Algumas respostas estão em curso ou ao alcance:
- Fundos dedicados à conservação de trajes e ao restauro de peças antigas
- Protocolos com oficinas e escolas para formar novas bordadeiras e ourives
- Espaços de ensaio com boa acústica e horários compatíveis com quem trabalha
- Regulamentos claros para o uso de símbolos locais, evitando apropriações abusivas
- Programação que distribua fluxos de público pela cidade, reduzindo pressão em zonas sensíveis
- Promoção de circuitos fora da época alta, com visitas temáticas a museus e sedes de grupos
Manter a escala humana é essencial. É na proximidade, no olho no olho, que o folclore ganha verdade. A romaria precisa dessa medida.
Rituais que pedem compasso
Alguns momentos pedem quietude. A procissão ao mar convoca silêncio e gratidão. O folclore, nesses momentos, sabe recolher-se para deixar a fé falar. Depois, volta a aquecer a rua. O equilíbrio entre devoção e celebração dá o tom certo à festa. Essa sabedoria coletiva, cultivada ao longo de gerações, é um dos segredos mais bonitos de Viana.
O cortejo da mordomia mostra trajes de elegância rara, com mordomas que parecem ter saído de retratos antigos. O cortejo histórico-etnográfico dá espaço a cada freguesia para mostrar os seus ofícios, colheitas e cantigas. Gigantones iluminam as crianças, cabeçudos fazem rir, e os Zés Pereiras batem o compasso que todos guardam no corpo.
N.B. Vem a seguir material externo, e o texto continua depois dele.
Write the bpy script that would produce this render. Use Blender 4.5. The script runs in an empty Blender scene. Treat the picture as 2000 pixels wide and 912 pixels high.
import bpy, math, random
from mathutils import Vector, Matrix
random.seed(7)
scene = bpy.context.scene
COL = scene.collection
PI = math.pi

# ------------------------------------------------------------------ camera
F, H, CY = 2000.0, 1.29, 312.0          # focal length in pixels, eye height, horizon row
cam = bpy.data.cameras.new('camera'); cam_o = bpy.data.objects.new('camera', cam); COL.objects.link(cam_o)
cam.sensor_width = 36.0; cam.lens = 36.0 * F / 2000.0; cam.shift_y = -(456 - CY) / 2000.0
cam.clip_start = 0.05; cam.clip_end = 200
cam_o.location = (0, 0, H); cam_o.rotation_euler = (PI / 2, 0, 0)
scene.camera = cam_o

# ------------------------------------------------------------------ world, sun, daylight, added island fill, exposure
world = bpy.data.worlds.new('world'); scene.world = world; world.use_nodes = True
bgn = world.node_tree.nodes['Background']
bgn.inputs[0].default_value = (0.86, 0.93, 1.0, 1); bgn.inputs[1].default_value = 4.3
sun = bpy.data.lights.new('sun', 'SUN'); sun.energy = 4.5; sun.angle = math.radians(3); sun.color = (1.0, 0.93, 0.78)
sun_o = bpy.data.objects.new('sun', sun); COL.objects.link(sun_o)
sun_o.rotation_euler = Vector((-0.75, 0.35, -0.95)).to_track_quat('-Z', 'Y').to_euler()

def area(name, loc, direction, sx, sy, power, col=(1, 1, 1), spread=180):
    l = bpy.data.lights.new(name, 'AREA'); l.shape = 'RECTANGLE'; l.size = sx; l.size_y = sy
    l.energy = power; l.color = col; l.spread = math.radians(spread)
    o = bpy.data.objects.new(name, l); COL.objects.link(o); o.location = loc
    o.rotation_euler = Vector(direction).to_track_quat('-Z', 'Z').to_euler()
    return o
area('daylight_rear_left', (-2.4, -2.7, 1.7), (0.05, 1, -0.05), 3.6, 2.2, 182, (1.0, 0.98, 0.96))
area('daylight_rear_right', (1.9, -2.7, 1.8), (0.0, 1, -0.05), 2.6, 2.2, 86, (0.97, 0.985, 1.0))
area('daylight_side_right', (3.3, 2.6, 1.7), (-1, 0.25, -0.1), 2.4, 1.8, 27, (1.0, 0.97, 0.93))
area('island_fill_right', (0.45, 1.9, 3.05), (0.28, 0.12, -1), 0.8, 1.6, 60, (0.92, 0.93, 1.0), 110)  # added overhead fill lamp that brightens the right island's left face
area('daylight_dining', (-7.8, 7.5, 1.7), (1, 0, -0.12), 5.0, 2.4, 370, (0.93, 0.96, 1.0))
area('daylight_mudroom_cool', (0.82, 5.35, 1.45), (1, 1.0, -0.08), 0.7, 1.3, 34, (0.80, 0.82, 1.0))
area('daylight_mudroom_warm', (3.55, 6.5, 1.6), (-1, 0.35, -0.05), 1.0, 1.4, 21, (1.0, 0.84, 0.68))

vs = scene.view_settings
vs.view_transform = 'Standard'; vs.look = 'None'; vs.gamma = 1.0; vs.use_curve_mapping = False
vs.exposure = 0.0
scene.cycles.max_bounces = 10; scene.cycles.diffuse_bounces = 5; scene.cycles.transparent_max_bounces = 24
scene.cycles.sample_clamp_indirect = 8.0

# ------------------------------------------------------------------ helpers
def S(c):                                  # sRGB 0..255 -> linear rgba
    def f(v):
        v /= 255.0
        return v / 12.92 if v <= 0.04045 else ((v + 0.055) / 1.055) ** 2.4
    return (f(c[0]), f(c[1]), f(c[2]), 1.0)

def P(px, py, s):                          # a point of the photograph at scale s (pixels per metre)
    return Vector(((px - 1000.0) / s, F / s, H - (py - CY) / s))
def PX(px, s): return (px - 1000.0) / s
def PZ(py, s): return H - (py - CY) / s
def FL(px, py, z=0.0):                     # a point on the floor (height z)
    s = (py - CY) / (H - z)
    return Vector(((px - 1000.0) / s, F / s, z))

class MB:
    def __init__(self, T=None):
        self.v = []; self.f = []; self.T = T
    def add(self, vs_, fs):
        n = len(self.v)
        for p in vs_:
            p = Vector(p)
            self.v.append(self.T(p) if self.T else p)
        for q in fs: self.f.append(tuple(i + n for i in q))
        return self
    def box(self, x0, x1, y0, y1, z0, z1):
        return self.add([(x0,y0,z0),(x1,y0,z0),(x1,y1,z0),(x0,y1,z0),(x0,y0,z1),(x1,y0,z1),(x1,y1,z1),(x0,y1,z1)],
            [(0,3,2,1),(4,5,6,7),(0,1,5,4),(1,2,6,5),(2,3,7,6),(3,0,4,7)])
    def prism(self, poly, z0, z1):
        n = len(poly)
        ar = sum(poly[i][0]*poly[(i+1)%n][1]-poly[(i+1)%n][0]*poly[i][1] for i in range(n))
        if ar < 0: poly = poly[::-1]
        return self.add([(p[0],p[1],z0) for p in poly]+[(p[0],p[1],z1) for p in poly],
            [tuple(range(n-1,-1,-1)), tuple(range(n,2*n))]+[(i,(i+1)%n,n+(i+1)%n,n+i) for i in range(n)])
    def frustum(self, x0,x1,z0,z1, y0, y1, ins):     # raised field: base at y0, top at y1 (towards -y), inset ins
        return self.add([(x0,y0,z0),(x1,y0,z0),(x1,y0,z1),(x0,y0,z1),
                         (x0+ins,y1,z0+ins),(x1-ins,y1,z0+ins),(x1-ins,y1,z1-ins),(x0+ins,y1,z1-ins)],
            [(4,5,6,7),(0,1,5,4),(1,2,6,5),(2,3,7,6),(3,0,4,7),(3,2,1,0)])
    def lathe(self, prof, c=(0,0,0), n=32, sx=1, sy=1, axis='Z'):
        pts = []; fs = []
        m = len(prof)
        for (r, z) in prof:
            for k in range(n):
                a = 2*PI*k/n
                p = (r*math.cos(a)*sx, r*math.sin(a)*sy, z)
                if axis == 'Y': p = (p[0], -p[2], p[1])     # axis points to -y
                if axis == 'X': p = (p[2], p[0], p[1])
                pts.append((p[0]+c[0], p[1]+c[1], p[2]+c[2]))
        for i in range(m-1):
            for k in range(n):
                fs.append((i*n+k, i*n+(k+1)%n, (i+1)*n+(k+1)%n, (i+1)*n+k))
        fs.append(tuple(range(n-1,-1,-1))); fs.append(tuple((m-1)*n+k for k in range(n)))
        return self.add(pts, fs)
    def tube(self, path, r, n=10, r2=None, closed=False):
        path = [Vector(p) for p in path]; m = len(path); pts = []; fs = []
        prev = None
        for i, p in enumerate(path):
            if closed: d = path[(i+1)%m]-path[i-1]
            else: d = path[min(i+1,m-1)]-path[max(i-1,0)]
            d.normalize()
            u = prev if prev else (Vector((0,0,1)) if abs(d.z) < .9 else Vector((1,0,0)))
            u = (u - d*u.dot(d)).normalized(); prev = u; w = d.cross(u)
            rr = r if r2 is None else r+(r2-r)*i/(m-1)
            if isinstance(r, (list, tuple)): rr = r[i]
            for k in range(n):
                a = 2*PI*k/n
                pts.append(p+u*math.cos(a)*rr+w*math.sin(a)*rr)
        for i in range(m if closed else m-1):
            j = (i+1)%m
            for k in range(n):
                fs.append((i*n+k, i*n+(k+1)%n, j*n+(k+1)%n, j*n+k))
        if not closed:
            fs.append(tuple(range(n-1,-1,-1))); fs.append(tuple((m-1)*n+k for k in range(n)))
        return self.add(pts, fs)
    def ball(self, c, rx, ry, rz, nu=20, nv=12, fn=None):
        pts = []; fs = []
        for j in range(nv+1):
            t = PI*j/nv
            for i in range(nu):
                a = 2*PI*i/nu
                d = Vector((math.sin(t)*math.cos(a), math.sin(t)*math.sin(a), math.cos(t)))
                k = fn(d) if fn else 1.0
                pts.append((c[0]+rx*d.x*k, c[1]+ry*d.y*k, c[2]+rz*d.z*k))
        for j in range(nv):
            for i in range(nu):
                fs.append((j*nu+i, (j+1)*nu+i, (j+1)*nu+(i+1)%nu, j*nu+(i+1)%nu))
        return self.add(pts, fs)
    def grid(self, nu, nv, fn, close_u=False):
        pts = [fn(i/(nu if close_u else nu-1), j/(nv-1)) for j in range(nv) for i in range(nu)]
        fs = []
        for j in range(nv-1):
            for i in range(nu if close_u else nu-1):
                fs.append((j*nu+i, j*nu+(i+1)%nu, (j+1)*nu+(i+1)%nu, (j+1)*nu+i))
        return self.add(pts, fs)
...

A certa altura, percebe-se que a cidade inteira se tornou palco.
Um pequeno guia para quem quer viver a festa
- Chegar cedo aos cortejos. Os melhores pontos estão junto às curvas das avenidas, onde a dança se prolonga.
- Respeitar espaços de devoção. Fotografar com discrição e sem bloquear o percurso das procissões.
- Procurar as ruas com tapetes floridos e os bairros onde ensaiam as rusgas à tarde.
- Visitar o Museu do Traje para compreender a lógica dos trajes antes de ver o desfile.
- Assistir a uma oficina de filigrana e a outra de bordado. A paciência do artesão tem outro sabor quando se vê ao vivo.
- Comer com tempo. Caldo verde e vinho verde, rojões e papas de sarrabulho. A cidade cozinha a sua identidade.
- Comprar local. Peças pequenas de filigrana, lenços e bordados feitos na região dão futuro a quem mantém as técnicas.
- Aprender um passo simples de vira. Vai dar jeito quando a roda se abrir.
Pequenos gestos fazem a diferença: cumprimentar, perguntar, agradecer. A romaria vive de encontros.
O valor que fica quando as luzes se apagam
Quando o último fogo se reflete no Lima e as concertinas arrumam a noite, permanecem imagens e sons que teimam. Fica a memória de um coro afinado por vozes de vários sotaques, fica o brilho do ouro a marcar uma história de trabalho e afeto, ficam as saias que rodopiaram sem cansaço. Acima de tudo, fica a noção de que a cultura não é apenas aquilo que se vê. É o que se faz em conjunto.
O folclore vianense, na romaria, prova que tradição e presente podem andar de mãos dadas. Ajuda a cidade a dizer quem é, sem pedir desculpa nem cair em caricatura. É raiz e é convite. Um convite aberto a quem queira entrar na roda, bater palmas no compasso certo e levar consigo um pedaço de Viana no coração.